Wednesday, October 13, 2010

Starbucks: Better Drinks, Longer Lines?

Starbucks has announced some changes in the way it makes coffee drinks in an effort to enhance quality, reduce errors, and increase consistency over time and across locations. For instance, the firm has instructed baristas to not make more than two drinks at a time, to steam milk for each drink individually (as opposed to making a whole pitcher and using for multiple drinks), and to use only one espresso machine at a time. Today's Wall Street Journal reports that some baristas worry that the wait times could increase.

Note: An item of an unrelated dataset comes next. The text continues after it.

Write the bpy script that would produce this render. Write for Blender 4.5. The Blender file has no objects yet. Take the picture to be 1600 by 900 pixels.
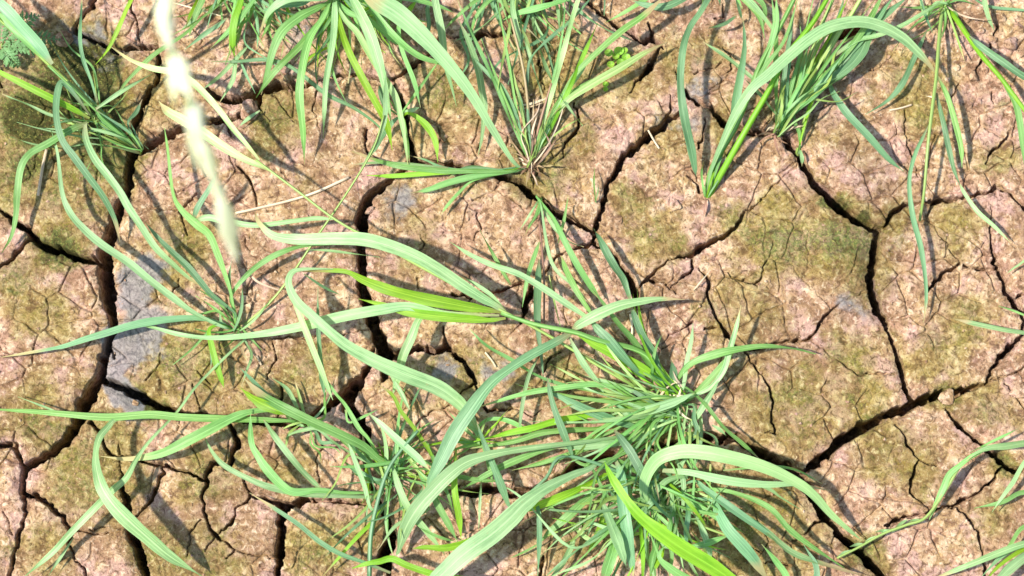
import bpy, math, random
import numpy as np
from mathutils import Vector, Matrix

# ------------------------------------------------------------------ camera, world, sun, exposure
random.seed(7)
rng = np.random.default_rng(11)
scene = bpy.context.scene
COL = scene.collection
TILT = math.radians(9.0)
DIST = 2.00
VIEW_W = 0.80                       # metres of ground across the frame at its centre
PX = VIEW_W / 1600.0                # metres per photograph pixel there
cam_data = bpy.data.cameras.new('camera')
cam = bpy.data.objects.new('camera', cam_data)
COL.objects.link(cam)
cam_data.sensor_width = 36.0
cam_data.lens = 36.0 * DIST / VIEW_W
cam_data.clip_start = 0.01
cam_data.clip_end = 100.0
cam.location = (0, -DIST * math.sin(TILT), DIST * math.cos(TILT))
cam.rotation_euler = (TILT, 0, 0)
cam_data.dof.use_dof = True
cam_data.dof.focus_distance = DIST - 0.02
cam_data.dof.aperture_fstop = 6.0
scene.camera = cam

SUN_EL, SUN_AZ = math.radians(58), math.radians(9)      # light travels towards +x and a little +y
sdir = Vector((math.cos(SUN_AZ) * math.cos(SUN_EL), math.sin(SUN_AZ) * math.cos(SUN_EL), -math.sin(SUN_EL)))
world = bpy.data.worlds.new("World")
scene.world = world
world.use_nodes = True
wn = world.node_tree
sky = wn.nodes.new('ShaderNodeTexSky')
sky.sky_type = 'NISHITA'
sky.sun_disc = False
sky.sun_elevation = SUN_EL
sky.sun_rotation = math.atan2(-sdir.x, -sdir.y)
bg = wn.nodes['Background']
bg.inputs[1].default_value = 0.15
wn.links.new(sky.outputs[0], bg.inputs[0])
sl = bpy.data.lights.new('sun', 'SUN')
sl.energy = 4.6
sl.angle = math.radians(2.5)
sl.color = (1.0, 0.95, 0.87)
so = bpy.data.objects.new('sun', sl)
COL.objects.link(so)
so.rotation_euler = sdir.to_track_quat('-Z', 'Y').to_euler()
scene.view_settings.view_transform = 'Standard'
scene.view_settings.look = 'None'
scene.view_settings.gamma = 1.0
scene.view_settings.use_curve_mapping = False
scene.view_settings.exposure = 0.85

CAM_LOC = Vector(cam.location)
CAM_R = Matrix.Rotation(TILT, 3, 'X')
VIEW_UP = Vector((0, -math.sin(TILT * .5), math.cos(TILT * .5)))


def P(x, y, h=0.0):
    """photograph pixel + height above ground (mm) -> world point"""
    d = CAM_R @ Vector(((x - 800) * PX, (450 - y) * PX, -DIST))
    z = h * 0.001
    t = (z - CAM_LOC.z) / d.z
    return CAM_LOC + d * t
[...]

As a frequent Starbucks customer, I certainly applaud the efforts to enhance consistency and quality. The quality vs. speed issue raises some interesting questions though. In many ways, Starbucks has two types of customers. Some devoted fans are coffee aficionados who care about quality above all else. Others are more "casual" coffee drinkers who place a priority on speed, particularly in the morning on their way to work. Starbucks wants to maintain its brand credentials with the coffee aficionados, and thus it's taking these steps to enhance quality and consistency. On the other hand, a large stream of revenues comes from the "less expert" customer who just wants their drink quickly. To some extent, meeting the needs of one subset of customers may come at the expense of the other. Many companies face this type of tension as they grow from their original differentiated niche strategy toward a mainstream brand.

Now, the article today also mentions though that Starbucks has been working on many process re-engineering efforts to reduce waste, eliminate unnecessary steps, and streamline key processes. All these efforts may have the "double benefit" of increasing quality and enhancing speed. To the extent that these efforts prove successful, Starbucks customers may not face longer wait times. What Starbucks seems to be doing is slowing the baristas down in a few key areas where it can really enhance quality, while trying to offset that impact on wait times by eliminating other steps and processes that do nothing to contribute to increased quality. If it works, everyone wins - Starbucks, its baristas, and its customers.